What you have to do: Quote every line below exactly as it reads.

Data:
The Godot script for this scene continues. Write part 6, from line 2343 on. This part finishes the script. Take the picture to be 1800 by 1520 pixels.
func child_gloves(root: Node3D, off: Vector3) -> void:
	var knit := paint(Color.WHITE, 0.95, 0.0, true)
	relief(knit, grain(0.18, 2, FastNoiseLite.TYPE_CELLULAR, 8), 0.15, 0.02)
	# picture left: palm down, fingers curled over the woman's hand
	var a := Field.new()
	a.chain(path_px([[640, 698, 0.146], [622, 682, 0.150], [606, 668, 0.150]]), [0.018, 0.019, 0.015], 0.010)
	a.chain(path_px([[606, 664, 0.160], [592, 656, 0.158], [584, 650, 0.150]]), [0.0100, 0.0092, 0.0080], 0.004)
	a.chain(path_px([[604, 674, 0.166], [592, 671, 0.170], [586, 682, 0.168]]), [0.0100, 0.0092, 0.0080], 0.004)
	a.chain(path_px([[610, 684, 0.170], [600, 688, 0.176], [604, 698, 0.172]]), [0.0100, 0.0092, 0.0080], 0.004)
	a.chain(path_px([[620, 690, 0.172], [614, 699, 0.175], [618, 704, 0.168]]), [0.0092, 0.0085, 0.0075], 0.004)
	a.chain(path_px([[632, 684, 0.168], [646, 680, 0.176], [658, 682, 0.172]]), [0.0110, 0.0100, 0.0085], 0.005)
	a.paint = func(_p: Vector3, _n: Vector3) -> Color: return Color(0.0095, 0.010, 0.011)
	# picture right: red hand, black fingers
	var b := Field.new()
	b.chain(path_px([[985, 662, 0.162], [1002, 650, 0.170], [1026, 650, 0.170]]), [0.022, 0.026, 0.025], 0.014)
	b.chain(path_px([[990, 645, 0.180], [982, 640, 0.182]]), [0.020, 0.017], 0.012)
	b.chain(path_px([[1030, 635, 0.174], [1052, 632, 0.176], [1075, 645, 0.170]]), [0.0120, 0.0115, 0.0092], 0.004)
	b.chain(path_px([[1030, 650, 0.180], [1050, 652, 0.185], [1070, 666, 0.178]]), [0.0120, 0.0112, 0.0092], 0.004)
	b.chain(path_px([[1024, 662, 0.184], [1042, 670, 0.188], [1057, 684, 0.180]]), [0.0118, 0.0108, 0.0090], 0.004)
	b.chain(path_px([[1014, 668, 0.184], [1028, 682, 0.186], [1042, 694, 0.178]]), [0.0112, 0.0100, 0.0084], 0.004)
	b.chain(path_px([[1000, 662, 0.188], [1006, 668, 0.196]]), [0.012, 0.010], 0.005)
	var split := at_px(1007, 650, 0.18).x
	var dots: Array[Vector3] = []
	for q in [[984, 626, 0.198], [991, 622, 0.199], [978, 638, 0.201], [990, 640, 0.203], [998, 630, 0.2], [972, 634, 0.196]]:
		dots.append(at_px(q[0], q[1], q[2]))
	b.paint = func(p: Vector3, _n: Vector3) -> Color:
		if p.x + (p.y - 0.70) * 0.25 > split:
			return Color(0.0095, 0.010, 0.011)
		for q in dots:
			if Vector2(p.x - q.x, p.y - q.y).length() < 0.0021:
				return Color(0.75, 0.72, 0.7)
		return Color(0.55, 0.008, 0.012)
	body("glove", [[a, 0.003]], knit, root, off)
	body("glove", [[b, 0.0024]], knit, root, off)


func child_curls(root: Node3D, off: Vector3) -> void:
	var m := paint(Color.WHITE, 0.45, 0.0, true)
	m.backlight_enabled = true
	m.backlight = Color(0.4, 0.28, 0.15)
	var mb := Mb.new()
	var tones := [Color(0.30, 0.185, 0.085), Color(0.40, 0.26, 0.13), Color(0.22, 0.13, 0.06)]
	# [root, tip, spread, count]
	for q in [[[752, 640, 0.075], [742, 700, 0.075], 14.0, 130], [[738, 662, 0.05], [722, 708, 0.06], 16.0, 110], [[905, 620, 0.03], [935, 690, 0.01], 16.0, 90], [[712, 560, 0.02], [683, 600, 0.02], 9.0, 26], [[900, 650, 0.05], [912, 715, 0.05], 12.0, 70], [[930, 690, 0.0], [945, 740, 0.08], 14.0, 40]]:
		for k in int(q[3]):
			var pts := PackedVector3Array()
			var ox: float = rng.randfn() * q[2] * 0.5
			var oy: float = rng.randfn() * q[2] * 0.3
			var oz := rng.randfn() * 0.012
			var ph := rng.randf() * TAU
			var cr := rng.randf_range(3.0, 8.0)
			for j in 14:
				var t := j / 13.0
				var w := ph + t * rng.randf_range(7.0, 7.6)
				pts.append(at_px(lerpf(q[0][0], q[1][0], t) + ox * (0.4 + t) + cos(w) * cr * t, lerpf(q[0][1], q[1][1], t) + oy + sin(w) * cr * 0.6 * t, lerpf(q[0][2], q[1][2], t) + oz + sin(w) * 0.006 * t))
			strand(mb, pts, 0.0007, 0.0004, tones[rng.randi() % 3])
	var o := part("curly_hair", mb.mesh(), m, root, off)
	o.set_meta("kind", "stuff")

Full solution:
The Godot script for this scene continues. Write part 6, from line 2343 on. This part finishes the script. Take the picture to be 1800 by 1520 pixels.
func child_gloves(root: Node3D, off: Vector3) -> void:
	var knit := paint(Color.WHITE, 0.95, 0.0, true)
	relief(knit, grain(0.18, 2, FastNoiseLite.TYPE_CELLULAR, 8), 0.15, 0.02)
	# picture left: palm down, fingers curled over the woman's hand
	var a := Field.new()
	a.chain(path_px([[640, 698, 0.146], [622, 682, 0.150], [606, 668, 0.150]]), [0.018, 0.019, 0.015], 0.010)
	a.chain(path_px([[606, 664, 0.160], [592, 656, 0.158], [584, 650, 0.150]]), [0.0100, 0.0092, 0.0080], 0.004)
	a.chain(path_px([[604, 674, 0.166], [592, 671, 0.170], [586, 682, 0.168]]), [0.0100, 0.0092, 0.0080], 0.004)
	a.chain(path_px([[610, 684, 0.170], [600, 688, 0.176], [604, 698, 0.172]]), [0.0100, 0.0092, 0.0080], 0.004)
	a.chain(path_px([[620, 690, 0.172], [614, 699, 0.175], [618, 704, 0.168]]), [0.0092, 0.0085, 0.0075], 0.004)
	a.chain(path_px([[632, 684, 0.168], [646, 680, 0.176], [658, 682, 0.172]]), [0.0110, 0.0100, 0.0085], 0.005)
	a.paint = func(_p: Vector3, _n: Vector3) -> Color: return Color(0.0095, 0.010, 0.011)
	# picture right: red hand, black fingers
	var b := Field.new()
	b.chain(path_px([[985, 662, 0.162], [1002, 650, 0.170], [1026, 650, 0.170]]), [0.022, 0.026, 0.025], 0.014)
	b.chain(path_px([[990, 645, 0.180], [982, 640, 0.182]]), [0.020, 0.017], 0.012)
	b.chain(path_px([[1030, 635, 0.174], [1052, 632, 0.176], [1075, 645, 0.170]]), [0.0120, 0.0115, 0.0092], 0.004)
	b.chain(path_px([[1030, 650, 0.180], [1050, 652, 0.185], [1070, 666, 0.178]]), [0.0120, 0.0112, 0.0092], 0.004)
	b.chain(path_px([[1024, 662, 0.184], [1042, 670, 0.188], [1057, 684, 0.180]]), [0.0118, 0.0108, 0.0090], 0.004)
	b.chain(path_px([[1014, 668, 0.184], [1028, 682, 0.186], [1042, 694, 0.178]]), [0.0112, 0.0100, 0.0084], 0.004)
	b.chain(path_px([[1000, 662, 0.188], [1006, 668, 0.196]]), [0.012, 0.010], 0.005)
	var split := at_px(1007, 650, 0.18).x
	var dots: Array[Vector3] = []
	for q in [[984, 626, 0.198], [991, 622, 0.199], [978, 638, 0.201], [990, 640, 0.203], [998, 630, 0.2], [972, 634, 0.196]]:
		dots.append(at_px(q[0], q[1], q[2]))
	b.paint = func(p: Vector3, _n: Vector3) -> Color:
		if p.x + (p.y - 0.70) * 0.25 > split:
			return Color(0.0095, 0.010, 0.011)
		for q in dots:
			if Vector2(p.x - q.x, p.y - q.y).length() < 0.0021:
				return Color(0.75, 0.72, 0.7)
		return Color(0.55, 0.008, 0.012)
	body("glove", [[a, 0.003]], knit, root, off)
	body("glove", [[b, 0.0024]], knit, root, off)


func child_curls(root: Node3D, off: Vector3) -> void:
	var m := paint(Color.WHITE, 0.45, 0.0, true)
	m.backlight_enabled = true
	m.backlight = Color(0.4, 0.28, 0.15)
	var mb := Mb.new()
	var tones := [Color(0.30, 0.185, 0.085), Color(0.40, 0.26, 0.13), Color(0.22, 0.13, 0.06)]
	# [root, tip, spread, count]
	for q in [[[752, 640, 0.075], [742, 700, 0.075], 14.0, 130], [[738, 662, 0.05], [722, 708, 0.06], 16.0, 110], [[905, 620, 0.03], [935, 690, 0.01], 16.0, 90], [[712, 560, 0.02], [683, 600, 0.02], 9.0, 26], [[900, 650, 0.05], [912, 715, 0.05], 12.0, 70], [[930, 690, 0.0], [945, 740, 0.08], 14.0, 40]]:
		for k in int(q[3]):
			var pts := PackedVector3Array()
			var ox: float = rng.randfn() * q[2] * 0.5
			var oy: float = rng.randfn() * q[2] * 0.3
			var oz := rng.randfn() * 0.012
			var ph := rng.randf() * TAU
			var cr := rng.randf_range(3.0, 8.0)
			for j in 14:
				var t := j / 13.0
				var w := ph + t * rng.randf_range(7.0, 7.6)
				pts.append(at_px(lerpf(q[0][0], q[1][0], t) + ox * (0.4 + t) + cos(w) * cr * t, lerpf(q[0][1], q[1][1], t) + oy + sin(w) * cr * 0.6 * t, lerpf(q[0][2], q[1][2], t) + oz + sin(w) * 0.006 * t))
			strand(mb, pts, 0.0007, 0.0004, tones[rng.randi() % 3])
	var o := part("curly_hair", mb.mesh(), m, root, off)
	o.set_meta("kind", "stuff")